/---

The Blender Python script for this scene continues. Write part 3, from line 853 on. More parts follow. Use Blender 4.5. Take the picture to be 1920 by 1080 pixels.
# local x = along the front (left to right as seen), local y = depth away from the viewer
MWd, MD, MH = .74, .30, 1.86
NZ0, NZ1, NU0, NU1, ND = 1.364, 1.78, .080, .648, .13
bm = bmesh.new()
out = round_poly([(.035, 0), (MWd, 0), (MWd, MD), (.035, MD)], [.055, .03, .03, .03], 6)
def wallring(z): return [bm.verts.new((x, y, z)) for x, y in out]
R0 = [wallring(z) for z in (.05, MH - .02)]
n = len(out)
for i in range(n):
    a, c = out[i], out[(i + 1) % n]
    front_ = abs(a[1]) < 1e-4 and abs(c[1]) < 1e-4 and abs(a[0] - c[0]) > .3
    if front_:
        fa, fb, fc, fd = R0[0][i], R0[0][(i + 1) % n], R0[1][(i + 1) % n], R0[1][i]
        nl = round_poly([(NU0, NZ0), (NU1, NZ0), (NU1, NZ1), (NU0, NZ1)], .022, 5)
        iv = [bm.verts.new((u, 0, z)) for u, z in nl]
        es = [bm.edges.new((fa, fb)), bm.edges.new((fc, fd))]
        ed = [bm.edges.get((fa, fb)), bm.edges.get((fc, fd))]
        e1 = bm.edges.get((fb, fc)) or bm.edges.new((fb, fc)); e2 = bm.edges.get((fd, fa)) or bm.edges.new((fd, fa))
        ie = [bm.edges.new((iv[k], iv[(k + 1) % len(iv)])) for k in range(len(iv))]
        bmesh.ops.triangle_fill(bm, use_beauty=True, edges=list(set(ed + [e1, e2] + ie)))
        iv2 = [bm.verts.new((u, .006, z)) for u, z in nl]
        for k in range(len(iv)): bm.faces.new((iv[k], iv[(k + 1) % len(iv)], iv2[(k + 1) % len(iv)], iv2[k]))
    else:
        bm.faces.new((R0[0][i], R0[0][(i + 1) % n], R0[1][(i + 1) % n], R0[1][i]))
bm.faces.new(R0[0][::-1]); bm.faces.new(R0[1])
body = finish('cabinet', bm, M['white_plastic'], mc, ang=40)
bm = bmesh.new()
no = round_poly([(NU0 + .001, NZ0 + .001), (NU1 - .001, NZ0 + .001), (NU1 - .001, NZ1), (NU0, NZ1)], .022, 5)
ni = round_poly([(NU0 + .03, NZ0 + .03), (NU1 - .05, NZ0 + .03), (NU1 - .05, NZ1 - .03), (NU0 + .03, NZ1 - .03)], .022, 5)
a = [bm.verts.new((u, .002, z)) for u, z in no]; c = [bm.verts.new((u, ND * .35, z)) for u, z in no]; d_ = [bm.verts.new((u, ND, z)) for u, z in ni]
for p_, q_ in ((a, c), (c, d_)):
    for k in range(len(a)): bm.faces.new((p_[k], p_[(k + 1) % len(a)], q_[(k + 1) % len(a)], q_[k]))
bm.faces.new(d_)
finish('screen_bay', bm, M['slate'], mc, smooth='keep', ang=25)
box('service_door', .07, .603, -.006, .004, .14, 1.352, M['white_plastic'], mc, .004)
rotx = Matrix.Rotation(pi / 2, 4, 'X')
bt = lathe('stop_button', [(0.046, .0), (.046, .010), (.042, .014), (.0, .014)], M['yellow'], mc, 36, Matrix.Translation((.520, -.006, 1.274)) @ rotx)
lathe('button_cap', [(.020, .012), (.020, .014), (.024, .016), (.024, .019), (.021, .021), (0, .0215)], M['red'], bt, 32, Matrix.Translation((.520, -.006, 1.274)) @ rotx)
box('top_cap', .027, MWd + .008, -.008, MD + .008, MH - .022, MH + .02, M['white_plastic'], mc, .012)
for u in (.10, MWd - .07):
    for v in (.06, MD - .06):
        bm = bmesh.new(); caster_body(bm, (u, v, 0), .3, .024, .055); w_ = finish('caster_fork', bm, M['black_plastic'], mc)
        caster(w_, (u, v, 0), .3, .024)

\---

→ Stated exercise
Each line above must be printed exactly as it appears.

→ Finished task
The Blender Python script for this scene continues. Write part 3, from line 853 on. More parts follow. Use Blender 4.5. Take the picture to be 1920 by 1080 pixels.
# local x = along the front (left to right as seen), local y = depth away from the viewer
MWd, MD, MH = .74, .30, 1.86
NZ0, NZ1, NU0, NU1, ND = 1.364, 1.78, .080, .648, .13
bm = bmesh.new()
out = round_poly([(.035, 0), (MWd, 0), (MWd, MD), (.035, MD)], [.055, .03, .03, .03], 6)
def wallring(z): return [bm.verts.new((x, y, z)) for x, y in out]
R0 = [wallring(z) for z in (.05, MH - .02)]
n = len(out)
for i in range(n):
    a, c = out[i], out[(i + 1) % n]
    front_ = abs(a[1]) < 1e-4 and abs(c[1]) < 1e-4 and abs(a[0] - c[0]) > .3
    if front_:
        fa, fb, fc, fd = R0[0][i], R0[0][(i + 1) % n], R0[1][(i + 1) % n], R0[1][i]
        nl = round_poly([(NU0, NZ0), (NU1, NZ0), (NU1, NZ1), (NU0, NZ1)], .022, 5)
        iv = [bm.verts.new((u, 0, z)) for u, z in nl]
        es = [bm.edges.new((fa, fb)), bm.edges.new((fc, fd))]
        ed = [bm.edges.get((fa, fb)), bm.edges.get((fc, fd))]
        e1 = bm.edges.get((fb, fc)) or bm.edges.new((fb, fc)); e2 = bm.edges.get((fd, fa)) or bm.edges.new((fd, fa))
        ie = [bm.edges.new((iv[k], iv[(k + 1) % len(iv)])) for k in range(len(iv))]
        bmesh.ops.triangle_fill(bm, use_beauty=True, edges=list(set(ed + [e1, e2] + ie)))
        iv2 = [bm.verts.new((u, .006, z)) for u, z in nl]
        for k in range(len(iv)): bm.faces.new((iv[k], iv[(k + 1) % len(iv)], iv2[(k + 1) % len(iv)], iv2[k]))
    else:
        bm.faces.new((R0[0][i], R0[0][(i + 1) % n], R0[1][(i + 1) % n], R0[1][i]))
bm.faces.new(R0[0][::-1]); bm.faces.new(R0[1])
body = finish('cabinet', bm, M['white_plastic'], mc, ang=40)
bm = bmesh.new()
no = round_poly([(NU0 + .001, NZ0 + .001), (NU1 - .001, NZ0 + .001), (NU1 - .001, NZ1), (NU0, NZ1)], .022, 5)
ni = round_poly([(NU0 + .03, NZ0 + .03), (NU1 - .05, NZ0 + .03), (NU1 - .05, NZ1 - .03), (NU0 + .03, NZ1 - .03)], .022, 5)
a = [bm.verts.new((u, .002, z)) for u, z in no]; c = [bm.verts.new((u, ND * .35, z)) for u, z in no]; d_ = [bm.verts.new((u, ND, z)) for u, z in ni]
for p_, q_ in ((a, c), (c, d_)):
    for k in range(len(a)): bm.faces.new((p_[k], p_[(k + 1) % len(a)], q_[(k + 1) % len(a)], q_[k]))
bm.faces.new(d_)
finish('screen_bay', bm, M['slate'], mc, smooth='keep', ang=25)
box('service_door', .07, .603, -.006, .004, .14, 1.352, M['white_plastic'], mc, .004)
rotx = Matrix.Rotation(pi / 2, 4, 'X')
bt = lathe('stop_button', [(0.046, .0), (.046, .010), (.042, .014), (.0, .014)], M['yellow'], mc, 36, Matrix.Translation((.520, -.006, 1.274)) @ rotx)
lathe('button_cap', [(.020, .012), (.020, .014), (.024, .016), (.024, .019), (.021, .021), (0, .0215)], M['red'], bt, 32, Matrix.Translation((.520, -.006, 1.274)) @ rotx)
box('top_cap', .027, MWd + .008, -.008, MD + .008, MH - .022, MH + .02, M['white_plastic'], mc, .012)
for u in (.10, MWd - .07):
    for v in (.06, MD - .06):
        bm = bmesh.new(); caster_body(bm, (u, v, 0), .3, .024, .055); w_ = finish('caster_fork', bm, M['black_plastic'], mc)
        caster(w_, (u, v, 0), .3, .024)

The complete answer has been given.